Phonics, Skills And Knowledge: What Matters For Teaching Reading
Over at Forbes.com, a look at how a new working paper figures in the reading debates that have raged since the dawn of time.
The paper, a product of nine co-authors (from University of Virginia, Notre Dame, and Auburn University) including David Grissmer and Daniel Willingham, starts by laying out the basics of reading debate.
One element of teaching reading is phonics, and there is little true debate about that. Despite charges to the contrary, few-to-no educators believe that reading instruction should be either 0% or 100% phonics instruction. But the ability to decode words, to sound out what the marks on the page say, is only part of the process of reading. When you click on the “listen to article” link at the top of this column, software will perfectly decipher the sounds represented by the letters on this page, but it will not “understand” a single thing it translates into audio.
In students this is termed “word calling.” The student can read aloud fluently, but understands very little of what they’ve read.
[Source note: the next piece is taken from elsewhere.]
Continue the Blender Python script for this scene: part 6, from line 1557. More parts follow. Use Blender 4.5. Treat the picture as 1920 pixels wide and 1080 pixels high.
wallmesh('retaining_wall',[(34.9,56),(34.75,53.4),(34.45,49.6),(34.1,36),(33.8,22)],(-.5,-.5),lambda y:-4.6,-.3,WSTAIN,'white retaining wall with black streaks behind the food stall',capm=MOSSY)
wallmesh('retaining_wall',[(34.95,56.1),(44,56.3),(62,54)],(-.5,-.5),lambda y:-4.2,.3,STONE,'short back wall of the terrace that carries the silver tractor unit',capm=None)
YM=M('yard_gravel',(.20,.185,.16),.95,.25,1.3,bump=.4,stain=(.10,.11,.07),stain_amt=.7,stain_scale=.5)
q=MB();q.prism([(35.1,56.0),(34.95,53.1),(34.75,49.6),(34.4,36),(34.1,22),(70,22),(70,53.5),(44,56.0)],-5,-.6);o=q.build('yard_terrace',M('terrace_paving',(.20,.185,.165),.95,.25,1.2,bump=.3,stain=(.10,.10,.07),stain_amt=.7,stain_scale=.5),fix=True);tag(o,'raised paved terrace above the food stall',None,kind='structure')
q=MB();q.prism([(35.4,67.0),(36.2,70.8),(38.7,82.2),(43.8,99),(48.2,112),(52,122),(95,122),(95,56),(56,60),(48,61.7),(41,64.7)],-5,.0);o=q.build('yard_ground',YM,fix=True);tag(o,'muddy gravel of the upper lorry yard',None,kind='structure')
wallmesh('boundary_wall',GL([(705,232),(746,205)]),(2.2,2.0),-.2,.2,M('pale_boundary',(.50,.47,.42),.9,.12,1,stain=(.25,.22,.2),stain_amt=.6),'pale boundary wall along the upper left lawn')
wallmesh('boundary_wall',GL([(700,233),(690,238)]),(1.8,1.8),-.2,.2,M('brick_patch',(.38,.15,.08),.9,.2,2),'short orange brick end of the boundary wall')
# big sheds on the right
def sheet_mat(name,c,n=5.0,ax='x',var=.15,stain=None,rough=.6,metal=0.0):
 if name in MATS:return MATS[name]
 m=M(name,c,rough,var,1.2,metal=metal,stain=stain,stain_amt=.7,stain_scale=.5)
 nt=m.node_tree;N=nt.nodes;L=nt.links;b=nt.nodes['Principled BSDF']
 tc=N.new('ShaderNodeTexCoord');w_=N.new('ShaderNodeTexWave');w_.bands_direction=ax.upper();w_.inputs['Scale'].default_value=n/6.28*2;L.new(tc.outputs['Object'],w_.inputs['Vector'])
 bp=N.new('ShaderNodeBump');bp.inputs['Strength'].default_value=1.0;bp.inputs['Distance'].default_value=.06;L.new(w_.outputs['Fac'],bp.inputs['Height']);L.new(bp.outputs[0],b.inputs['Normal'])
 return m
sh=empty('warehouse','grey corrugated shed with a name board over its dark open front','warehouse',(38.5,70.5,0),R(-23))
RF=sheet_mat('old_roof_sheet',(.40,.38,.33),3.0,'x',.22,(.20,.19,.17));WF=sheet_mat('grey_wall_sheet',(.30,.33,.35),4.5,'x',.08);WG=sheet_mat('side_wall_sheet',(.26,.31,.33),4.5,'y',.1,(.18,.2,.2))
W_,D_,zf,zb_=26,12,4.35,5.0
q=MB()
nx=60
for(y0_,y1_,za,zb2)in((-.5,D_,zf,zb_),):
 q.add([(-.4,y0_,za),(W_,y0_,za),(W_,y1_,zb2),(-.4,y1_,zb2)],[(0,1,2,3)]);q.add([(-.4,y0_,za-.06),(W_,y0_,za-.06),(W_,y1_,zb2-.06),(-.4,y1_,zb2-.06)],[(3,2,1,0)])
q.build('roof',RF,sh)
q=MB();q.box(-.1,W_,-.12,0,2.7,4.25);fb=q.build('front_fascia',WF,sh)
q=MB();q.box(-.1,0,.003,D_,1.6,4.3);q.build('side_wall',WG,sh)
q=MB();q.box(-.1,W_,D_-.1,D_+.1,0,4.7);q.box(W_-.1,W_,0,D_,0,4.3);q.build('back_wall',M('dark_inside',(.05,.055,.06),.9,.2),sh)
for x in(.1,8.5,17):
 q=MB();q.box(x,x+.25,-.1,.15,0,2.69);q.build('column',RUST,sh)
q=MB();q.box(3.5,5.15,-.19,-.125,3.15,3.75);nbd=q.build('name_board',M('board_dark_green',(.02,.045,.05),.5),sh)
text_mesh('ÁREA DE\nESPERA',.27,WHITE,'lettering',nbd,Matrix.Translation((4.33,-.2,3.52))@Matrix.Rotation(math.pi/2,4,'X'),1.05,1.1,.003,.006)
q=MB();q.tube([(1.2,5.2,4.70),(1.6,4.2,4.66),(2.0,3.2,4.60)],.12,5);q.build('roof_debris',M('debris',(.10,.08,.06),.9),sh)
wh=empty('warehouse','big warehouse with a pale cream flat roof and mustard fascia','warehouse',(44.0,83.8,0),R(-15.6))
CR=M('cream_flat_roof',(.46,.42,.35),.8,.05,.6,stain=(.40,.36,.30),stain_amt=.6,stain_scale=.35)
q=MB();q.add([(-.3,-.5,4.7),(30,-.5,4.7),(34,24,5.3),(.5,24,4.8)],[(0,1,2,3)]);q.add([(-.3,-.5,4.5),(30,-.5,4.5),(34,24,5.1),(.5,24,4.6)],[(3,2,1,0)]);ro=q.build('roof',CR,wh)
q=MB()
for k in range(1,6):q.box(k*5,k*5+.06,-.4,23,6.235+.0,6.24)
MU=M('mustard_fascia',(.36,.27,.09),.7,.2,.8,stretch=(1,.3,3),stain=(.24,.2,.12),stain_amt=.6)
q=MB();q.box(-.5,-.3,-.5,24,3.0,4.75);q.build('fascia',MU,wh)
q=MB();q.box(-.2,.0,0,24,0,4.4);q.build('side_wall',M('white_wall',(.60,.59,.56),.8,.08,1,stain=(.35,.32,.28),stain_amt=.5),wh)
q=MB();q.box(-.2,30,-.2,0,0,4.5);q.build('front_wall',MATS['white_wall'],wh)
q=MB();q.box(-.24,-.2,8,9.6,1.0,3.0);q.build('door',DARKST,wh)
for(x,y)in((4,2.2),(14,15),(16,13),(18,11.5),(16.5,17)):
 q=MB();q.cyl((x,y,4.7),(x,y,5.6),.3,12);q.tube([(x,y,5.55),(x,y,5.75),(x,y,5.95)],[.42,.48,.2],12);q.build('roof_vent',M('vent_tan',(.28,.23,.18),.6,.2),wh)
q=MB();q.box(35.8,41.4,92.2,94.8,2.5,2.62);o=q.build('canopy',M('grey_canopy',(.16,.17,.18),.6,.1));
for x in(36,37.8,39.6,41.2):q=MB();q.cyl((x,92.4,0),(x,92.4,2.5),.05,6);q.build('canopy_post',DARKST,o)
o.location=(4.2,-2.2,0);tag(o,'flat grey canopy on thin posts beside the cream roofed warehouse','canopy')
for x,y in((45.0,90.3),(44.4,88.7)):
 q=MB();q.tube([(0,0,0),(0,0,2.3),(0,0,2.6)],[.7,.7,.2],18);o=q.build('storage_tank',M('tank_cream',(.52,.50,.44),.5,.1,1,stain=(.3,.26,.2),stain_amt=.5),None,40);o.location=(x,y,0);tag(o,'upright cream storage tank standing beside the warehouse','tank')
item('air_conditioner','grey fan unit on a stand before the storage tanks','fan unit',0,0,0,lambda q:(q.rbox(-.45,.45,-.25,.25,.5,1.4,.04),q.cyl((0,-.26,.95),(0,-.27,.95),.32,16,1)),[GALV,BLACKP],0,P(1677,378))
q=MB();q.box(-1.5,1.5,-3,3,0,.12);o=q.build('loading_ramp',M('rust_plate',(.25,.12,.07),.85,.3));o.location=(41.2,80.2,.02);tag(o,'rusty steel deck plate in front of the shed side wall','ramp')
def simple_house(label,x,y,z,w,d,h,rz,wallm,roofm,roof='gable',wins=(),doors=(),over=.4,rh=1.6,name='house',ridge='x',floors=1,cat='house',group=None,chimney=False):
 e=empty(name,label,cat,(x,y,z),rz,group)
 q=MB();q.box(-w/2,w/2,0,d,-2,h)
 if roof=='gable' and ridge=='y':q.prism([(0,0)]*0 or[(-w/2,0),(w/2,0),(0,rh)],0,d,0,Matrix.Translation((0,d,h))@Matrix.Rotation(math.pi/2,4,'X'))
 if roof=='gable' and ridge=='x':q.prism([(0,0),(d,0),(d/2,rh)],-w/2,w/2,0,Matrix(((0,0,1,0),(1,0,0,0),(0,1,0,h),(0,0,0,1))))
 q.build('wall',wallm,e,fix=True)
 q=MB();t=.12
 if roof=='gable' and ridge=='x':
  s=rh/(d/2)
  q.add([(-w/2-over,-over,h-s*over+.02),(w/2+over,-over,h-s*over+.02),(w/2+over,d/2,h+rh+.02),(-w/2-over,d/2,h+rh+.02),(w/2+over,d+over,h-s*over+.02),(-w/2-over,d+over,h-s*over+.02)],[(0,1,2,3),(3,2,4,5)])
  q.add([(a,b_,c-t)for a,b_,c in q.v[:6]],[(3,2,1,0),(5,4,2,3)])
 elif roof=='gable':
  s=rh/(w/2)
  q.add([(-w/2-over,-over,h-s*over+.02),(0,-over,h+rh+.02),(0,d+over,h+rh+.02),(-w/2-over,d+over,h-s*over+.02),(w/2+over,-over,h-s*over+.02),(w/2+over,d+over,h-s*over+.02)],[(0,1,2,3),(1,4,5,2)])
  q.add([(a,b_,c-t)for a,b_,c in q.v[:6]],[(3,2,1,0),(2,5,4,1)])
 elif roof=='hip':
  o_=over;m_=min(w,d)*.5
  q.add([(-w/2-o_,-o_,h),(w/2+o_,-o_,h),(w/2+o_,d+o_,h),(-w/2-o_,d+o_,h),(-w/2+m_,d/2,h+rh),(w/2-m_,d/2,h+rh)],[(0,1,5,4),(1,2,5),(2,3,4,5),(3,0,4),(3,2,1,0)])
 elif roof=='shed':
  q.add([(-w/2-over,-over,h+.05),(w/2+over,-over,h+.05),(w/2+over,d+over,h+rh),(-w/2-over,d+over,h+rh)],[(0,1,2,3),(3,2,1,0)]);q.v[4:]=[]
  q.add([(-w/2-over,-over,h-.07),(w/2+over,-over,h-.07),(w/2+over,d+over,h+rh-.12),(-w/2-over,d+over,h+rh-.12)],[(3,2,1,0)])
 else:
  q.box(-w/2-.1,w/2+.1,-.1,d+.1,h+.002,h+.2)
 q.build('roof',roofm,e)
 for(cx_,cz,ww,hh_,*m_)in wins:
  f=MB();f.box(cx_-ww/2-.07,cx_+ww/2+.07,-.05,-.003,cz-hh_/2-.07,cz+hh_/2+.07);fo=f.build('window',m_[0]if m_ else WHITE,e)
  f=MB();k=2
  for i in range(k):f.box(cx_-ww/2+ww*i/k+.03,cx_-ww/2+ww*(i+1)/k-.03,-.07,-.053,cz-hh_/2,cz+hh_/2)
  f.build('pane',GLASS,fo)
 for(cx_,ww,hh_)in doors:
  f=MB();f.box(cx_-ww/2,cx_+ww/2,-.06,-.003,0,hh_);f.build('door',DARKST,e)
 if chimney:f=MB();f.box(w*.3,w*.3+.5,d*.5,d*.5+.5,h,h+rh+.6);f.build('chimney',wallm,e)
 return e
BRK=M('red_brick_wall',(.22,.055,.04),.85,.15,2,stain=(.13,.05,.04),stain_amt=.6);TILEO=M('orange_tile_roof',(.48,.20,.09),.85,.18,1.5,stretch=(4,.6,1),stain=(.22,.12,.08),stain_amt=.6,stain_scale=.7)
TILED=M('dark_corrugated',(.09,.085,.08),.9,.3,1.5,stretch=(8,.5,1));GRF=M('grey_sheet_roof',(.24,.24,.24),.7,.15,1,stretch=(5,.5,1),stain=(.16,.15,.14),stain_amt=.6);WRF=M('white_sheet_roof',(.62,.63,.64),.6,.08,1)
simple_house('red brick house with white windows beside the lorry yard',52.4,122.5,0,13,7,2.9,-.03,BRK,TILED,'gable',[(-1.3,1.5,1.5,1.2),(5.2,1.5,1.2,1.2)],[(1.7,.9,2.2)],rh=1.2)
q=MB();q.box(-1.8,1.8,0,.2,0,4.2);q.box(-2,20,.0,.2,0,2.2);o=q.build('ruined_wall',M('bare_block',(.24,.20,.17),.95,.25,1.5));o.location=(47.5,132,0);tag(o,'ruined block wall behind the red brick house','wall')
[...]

So decoding is not enough. Teaching reading means developing the ability to comprehend what has been read. The paper points out that there are two schools of thought about how to teach reading comprehension.
One approach is to address what the paper calls “procedural skills.” For the past couple of decades high-stakes testing has assumed (and therefor teachers have been pushed to teach) that skills like using context clues, spotting main ideas, and drawing conclusions can be taught as discrete skills that exist in a sort of academic vacuum, like studying waves in a lake with no water.
The second approach to reading comprehension is to build a “stronger base of previously stored General Knowledge.” Students better comprehend readings about subjects about which they already know something; this does not seem like a radical notion.